Speaking generally, as John Powell claims in one of his books (Why am I afraid to love? or Why am I afraid to tell you who I am?), there is no such thing as a happy childhood.  While there are as many childhood experiences as there are people, I personally have yet to meet someone that lays claim to a perfectly happy childhood.  I for one cannot.  On the other side of the coin, there is also a great deal of evidence to show that children who are survivors, for example, of domestic violence, natural disasters or horrific events and loss associated with war, with appropriate intervention, are capable of developing into competent, confident, empathic adults.

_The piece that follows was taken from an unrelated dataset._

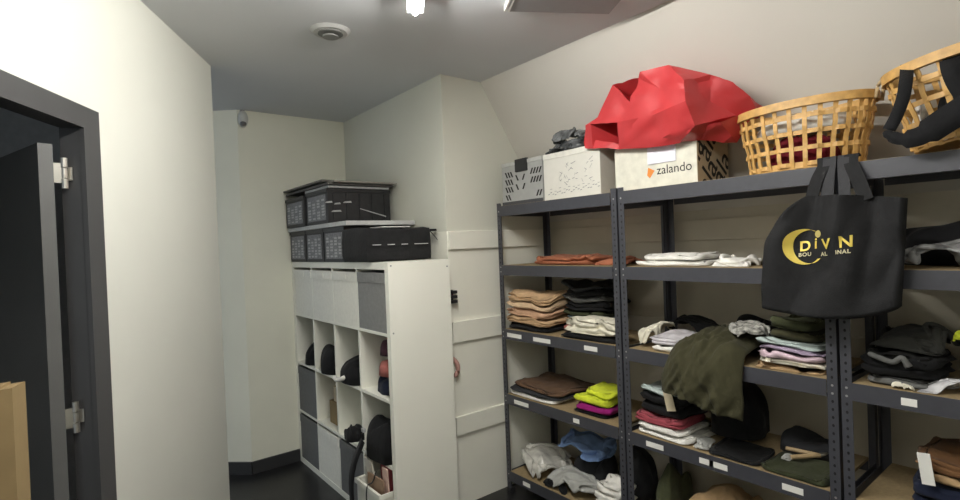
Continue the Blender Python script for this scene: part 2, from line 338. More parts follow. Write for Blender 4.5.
for zc_ in (1.812, 1.066):
    bm = bmesh.new(); c0 = lw(-1.232, 0.035, zc_)
    for k in (-1, 0, 1): tube(bm, [c0+Vector((0, 0, k*0.032-0.0145)), c0+Vector((0, 0, k*0.032+0.0145))], 0.0095 if k else 0.008, 12)
    prism(bm, [c0+LN*0.004+Vector((0, 0, -0.03)), c0+LN*0.028+NO*0.006+Vector((0, 0, -0.03)), c0+LN*0.028+NO*0.006+Vector((0, 0, 0.03)), c0+LN*0.004+Vector((0, 0, 0.03))], NO*-0.004)
    prism(bm, [lw(S_IN-0.002, 0.02, zc_-0.02), lw(S_IN-0.002, 0.045, zc_-0.02), lw(S_IN-0.002, 0.045, zc_+0.02), lw(S_IN-0.002, 0.02, zc_+0.02)], D*-0.004)
    obj('hinge', bm, CHROME, door, smooth=False)
# ------------------------------------------------------------------ ceiling things
TZ = 2.492
e1 = Vector((1.147, 1.814, TZ)); e0 = e1-D*1.5
lamp = thing('ceiling_lamp', (e0+e1)/2+Vector((0, 0, 0.03)), 'bright white tube lamp glowing on the grey ceiling', 'lamp')
side = Vector((D.y, -D.x, 0))
bm = bmesh.new(); a, b = e0+D*-0.02, e1+D*0.0
prism(bm, [a+side*0.034+Vector((0, 0, .003)), b+side*0.034+Vector((0, 0, .003)), b-side*0.034+Vector((0, 0, .003)), a-side*0.034+Vector((0, 0, .003))], (0, 0, ZC-TZ-.003)); obj('housing', bm, mat('lamp_housing', (0.22, 0.22, 0.22), 0.6), lamp)
bm = bmesh.new(); n = 16; tube(bm, [e0]+[e0+D*(1.5*k/8) for k in range(1, 8)]+[e1-D*0.05, e1-D*0.015, e1], [0.014]*9+[0.012, 0.005], 12); obj('tube', bm, emit('tube_glow', TUBE_COLOUR, TUBE_POWER), lamp, smooth=True)
f1 = e0-D*0.5; f0 = f1-D*1.5  # added fill tube out of view, brightens the panelling and cube shelf
fill_lamp = thing('ceiling_lamp', (f0+f1)/2+Vector((0, 0, 0.03)), 'added unseen fill tube in line with the bright one, further along the ceiling over the doorway end', 'lamp')
bm = bmesh.new(); a, b = f0, f1
prism(bm, [a+side*0.034+Vector((0, 0, .003)), b+side*0.034+Vector((0, 0, .003)), b-side*0.034+Vector((0, 0, .003)), a-side*0.034+Vector((0, 0, .003))], (0, 0, ZC-TZ-.003)); obj('housing', bm, MATS['lamp_housing'], fill_lamp)
bm = bmesh.new(); tube(bm, [f0+D*(1.5*k/8) for k in range(9)], 0.014, 12); obj('tube', bm, emit('tube_glow_fill', TUBE_COLOUR, TUBE_POWER*0.28), fill_lamp, smooth=True)
vc = Vector((0.985, 2.285, ZC)); vent = thing('ceiling_vent', vc-Vector((0, 0, .03)), 'round white extractor vent set in the grey ceiling', 'vent')
def disc(bm, c, r, h, seg=40, r2=None):
    a = [bm.verts.new(c+Vector((r*math.cos(2*math.pi*k/seg), r*math.sin(2*math.pi*k/seg), 0))) for k in range(seg)]
    b = [bm.verts.new(c+Vector(((r2 or r)*math.cos(2*math.pi*k/seg), (r2 or r)*math.sin(2*math.pi*k/seg), h))) for k in range(seg)]
    bm.faces.new(a[::-1]); bm.faces.new(b)
    for k in range(seg): bm.faces.new((a[k], a[(k+1) % seg], b[(k+1) % seg], b[k]))
VENTM = mat('vent_plastic', (0.52, 0.52, 0.51), 0.5)
bm = bmesh.new(); disc(bm, vc-Vector((0, 0, .012)), 0.075, 0.012, r2=0.092); obj('flange', bm, VENTM, vent)
bm = bmesh.new(); disc(bm, vc-Vector((0, 0, .016)), 0.056, 0.004); obj('grille', bm, mat('vent_dark', (0.22, 0.22, 0.21), 0.6), vent)
bm = bmesh.new(); disc(bm, vc-Vector((0, 0, .03)), 0.035, 0.006); obj('damper', bm, mat('vent_mid', (0.25, 0.25, 0.24), 0.5), vent)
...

While it might be necessary to understand the origins of what holds us back academically or professionally, or limits our ability to cope with adversity, it is essential that we, as adults, assume responsibility for the rest of our lives, for our success or failure, regardless of past experience and become active agents in choosing to be the best that we can be.  Conscious choice and the ability to change are distinguishing factors of what it means to be human.  Whatever we choose, there is a pay-off, negative or positive.  Perhaps the more pertinent question is “what do we stand to lose by sitting on the sidelines or taking the soft or safe option of by holding someone or something else responsible for our truncated lives?”  Conversely, what do we stand to gain by embracing life as Helen Keller did, as “either a daring adventure or nothing”?  At any moment, we can choose to change, to get up off the sidelines, to apply for that promotion, to write that book, to try that activity or hobby that we profess ad nauseum to have interest in but never dare explore, to approach someone we’d like to get to know better or take a risk and do something differently.

[1]Bandura, Barbaranelli, Caprara and Pastorelli (1996) “Multifaceted Impact of Self-Efficacy Beliefs on Academic Functioning”, Child Development, 1206-1222.

Perfect Teamwork

Comments are closed.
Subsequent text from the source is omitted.